Du côté de la société civile, on salue certes les efforts déployés pour réglementer le travail domestique, mais on attend de voir comment sera traitée cette question de la résiliation du contrat, qui seule mettra fin au travail forcé au Liban. Le groupe de travail prépare déjà sa copie dans ce sens, à l’adresse du ministère du Travail. Il n’en reste pas moins que la représentante de l’association Kafa, l’avocate Mohana Ishak, rappelle qu’aucun texte n’a d’importance sans instances de contrôle des abus à l’égard des employées de maison. « Dans la situation actuelle, si on se contente de renforcer ces instances de contrôle, nous sommes sûrs de mettre un terme aux abus », assure-t-elle. Elle insiste toutefois sur l’attention à accorder au droit des travailleuses domestiques à résilier librement leur contrat. « C’est alors que nous passerons du travail forcé au travail libre », souligne-t-elle, estimant le processus « nécessaire, dans le cadre d’une refonte totale de la vision nationale du travail domestique ». Car « les arrangements cosmétiques sont loin d’être suffisants ».

Saluant de son côté l’engagement du ministère du Travail en cette période difficile, la chercheuse au Liban pour HRW, Aya Majzoub, reconnaît que « le contrat, tel que proposé par le ministère, est un pas positif ». « Mais il ne va pas assez loin pour l’abolition du système abusif de la Kafala », regrette-t-elle. « Sans oublier qu’il ne fait aucune référence au salaire minimum et n’accorde pas à la travailleuse domestique migrante le droit de résilier son contrat sans le consentement de son employeur. »

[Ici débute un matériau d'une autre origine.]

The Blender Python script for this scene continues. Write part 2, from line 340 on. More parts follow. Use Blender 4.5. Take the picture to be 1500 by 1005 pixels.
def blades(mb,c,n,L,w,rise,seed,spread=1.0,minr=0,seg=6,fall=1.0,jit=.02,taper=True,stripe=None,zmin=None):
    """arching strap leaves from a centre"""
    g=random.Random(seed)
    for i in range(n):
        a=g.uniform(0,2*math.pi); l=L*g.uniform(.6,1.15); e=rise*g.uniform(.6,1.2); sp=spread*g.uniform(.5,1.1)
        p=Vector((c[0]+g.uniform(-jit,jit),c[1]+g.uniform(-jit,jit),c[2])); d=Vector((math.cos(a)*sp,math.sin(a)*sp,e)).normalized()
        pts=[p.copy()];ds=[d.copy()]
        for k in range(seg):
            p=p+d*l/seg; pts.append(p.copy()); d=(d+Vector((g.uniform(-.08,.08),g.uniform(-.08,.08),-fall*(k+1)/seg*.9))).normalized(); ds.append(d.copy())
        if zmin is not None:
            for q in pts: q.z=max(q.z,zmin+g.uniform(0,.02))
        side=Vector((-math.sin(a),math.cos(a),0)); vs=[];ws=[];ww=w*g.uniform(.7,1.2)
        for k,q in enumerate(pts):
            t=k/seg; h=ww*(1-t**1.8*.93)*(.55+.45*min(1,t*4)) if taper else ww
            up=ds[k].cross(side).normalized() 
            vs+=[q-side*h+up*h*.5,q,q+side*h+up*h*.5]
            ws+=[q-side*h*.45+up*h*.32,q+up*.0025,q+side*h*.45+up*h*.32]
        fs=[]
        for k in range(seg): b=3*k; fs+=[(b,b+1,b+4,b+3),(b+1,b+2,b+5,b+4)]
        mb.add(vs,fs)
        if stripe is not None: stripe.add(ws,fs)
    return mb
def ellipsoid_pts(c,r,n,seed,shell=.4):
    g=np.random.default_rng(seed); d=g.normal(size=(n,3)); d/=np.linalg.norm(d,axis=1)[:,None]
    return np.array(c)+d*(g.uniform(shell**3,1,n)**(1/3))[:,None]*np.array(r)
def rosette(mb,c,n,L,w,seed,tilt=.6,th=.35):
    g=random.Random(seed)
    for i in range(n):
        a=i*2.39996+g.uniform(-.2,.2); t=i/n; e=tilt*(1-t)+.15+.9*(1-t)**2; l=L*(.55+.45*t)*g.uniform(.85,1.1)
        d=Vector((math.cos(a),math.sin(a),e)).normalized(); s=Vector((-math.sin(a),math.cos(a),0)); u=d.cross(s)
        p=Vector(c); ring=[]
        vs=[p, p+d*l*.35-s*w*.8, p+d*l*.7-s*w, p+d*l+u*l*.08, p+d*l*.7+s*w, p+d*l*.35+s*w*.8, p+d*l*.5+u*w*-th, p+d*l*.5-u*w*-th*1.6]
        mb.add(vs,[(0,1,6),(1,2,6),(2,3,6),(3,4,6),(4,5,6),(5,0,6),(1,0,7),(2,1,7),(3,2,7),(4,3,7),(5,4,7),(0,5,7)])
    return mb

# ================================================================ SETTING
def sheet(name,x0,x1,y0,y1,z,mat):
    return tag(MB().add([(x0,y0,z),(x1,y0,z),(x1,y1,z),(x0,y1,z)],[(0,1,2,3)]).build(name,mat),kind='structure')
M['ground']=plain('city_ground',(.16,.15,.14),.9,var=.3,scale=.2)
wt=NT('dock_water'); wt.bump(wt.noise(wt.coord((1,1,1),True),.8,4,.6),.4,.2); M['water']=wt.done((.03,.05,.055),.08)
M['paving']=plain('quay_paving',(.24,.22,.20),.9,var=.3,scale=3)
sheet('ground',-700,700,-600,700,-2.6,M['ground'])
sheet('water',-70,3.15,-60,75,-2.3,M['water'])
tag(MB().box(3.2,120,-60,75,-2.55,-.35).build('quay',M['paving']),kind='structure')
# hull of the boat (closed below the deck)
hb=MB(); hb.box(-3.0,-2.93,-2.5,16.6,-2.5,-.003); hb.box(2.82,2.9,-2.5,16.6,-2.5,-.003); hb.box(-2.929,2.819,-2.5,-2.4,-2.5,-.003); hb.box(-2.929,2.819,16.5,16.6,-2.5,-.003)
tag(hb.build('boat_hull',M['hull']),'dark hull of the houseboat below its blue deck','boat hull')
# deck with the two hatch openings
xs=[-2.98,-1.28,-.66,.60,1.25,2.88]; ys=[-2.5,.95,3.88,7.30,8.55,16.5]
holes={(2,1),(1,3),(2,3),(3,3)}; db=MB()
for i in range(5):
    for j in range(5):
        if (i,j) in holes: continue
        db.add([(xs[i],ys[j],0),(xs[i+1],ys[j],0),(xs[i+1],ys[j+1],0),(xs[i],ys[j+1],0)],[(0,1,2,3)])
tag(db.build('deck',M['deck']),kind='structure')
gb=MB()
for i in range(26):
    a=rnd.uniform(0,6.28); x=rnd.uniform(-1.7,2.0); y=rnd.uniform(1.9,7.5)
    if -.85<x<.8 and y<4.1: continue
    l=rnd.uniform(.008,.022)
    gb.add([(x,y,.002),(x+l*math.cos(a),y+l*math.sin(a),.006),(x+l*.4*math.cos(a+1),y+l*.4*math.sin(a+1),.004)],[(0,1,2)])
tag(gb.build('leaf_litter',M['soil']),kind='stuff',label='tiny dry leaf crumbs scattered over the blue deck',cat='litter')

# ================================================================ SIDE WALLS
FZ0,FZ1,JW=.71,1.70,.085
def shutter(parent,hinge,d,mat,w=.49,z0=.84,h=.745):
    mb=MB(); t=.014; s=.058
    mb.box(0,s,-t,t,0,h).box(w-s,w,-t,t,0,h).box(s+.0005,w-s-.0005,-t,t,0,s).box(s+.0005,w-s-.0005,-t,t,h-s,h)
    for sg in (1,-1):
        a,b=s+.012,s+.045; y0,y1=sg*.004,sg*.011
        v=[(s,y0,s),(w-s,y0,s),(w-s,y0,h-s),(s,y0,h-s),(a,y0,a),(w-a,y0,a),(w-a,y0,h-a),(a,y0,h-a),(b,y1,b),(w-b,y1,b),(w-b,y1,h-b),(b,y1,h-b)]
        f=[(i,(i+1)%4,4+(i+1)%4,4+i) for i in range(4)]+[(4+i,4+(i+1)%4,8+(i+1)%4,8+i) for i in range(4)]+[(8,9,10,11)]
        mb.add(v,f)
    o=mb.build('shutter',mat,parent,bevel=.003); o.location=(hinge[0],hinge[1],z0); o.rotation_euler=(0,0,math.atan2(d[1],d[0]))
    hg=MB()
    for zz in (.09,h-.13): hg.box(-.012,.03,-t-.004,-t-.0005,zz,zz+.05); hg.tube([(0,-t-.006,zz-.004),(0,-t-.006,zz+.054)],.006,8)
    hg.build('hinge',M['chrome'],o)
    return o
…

Dans un communiqué, Amnesty international a considéré la consultation nationale comme « une opportunité de protéger la main-d’œuvre migrante ». L’organisation a toutefois souhaité voir s’appliquer « le droit de chaque travailleuse domestique de démissionner et de changer librement d’employeur, sans pour autant perdre son permis de résidence ». Parmi ses recommandations également, « le droit des employées de maison au salaire minimum, toutes nationalités confondues », dans un souci de lutter « contre les discriminations liées à la nationalité des travailleuses étrangères ».

Pour sa part, la porte-parole de l’OIT, Zeina Mezher, a applaudi « la continuité dans la gouvernance au sein du ministère du Travail, chose essentielle lorsqu’on aspire à la réforme politique ». Dans l’attente de voir le travail domestique inclus dans le code du travail, elle observe que nombre de propositions présentées par le groupe de travail ont bien été prises en considération dans la version présentée par le ministère. « Mais certaines clauses essentielles liées au droit du travail et au système du garant doivent encore être améliorées, comme la possibilité pour la travailleuse de résilier son contrat », souligne-t-elle, insistant sur la nécessité que « le texte soit clair, pour que les travailleuses domestiques ne risquent pas d’être privées de liberté ».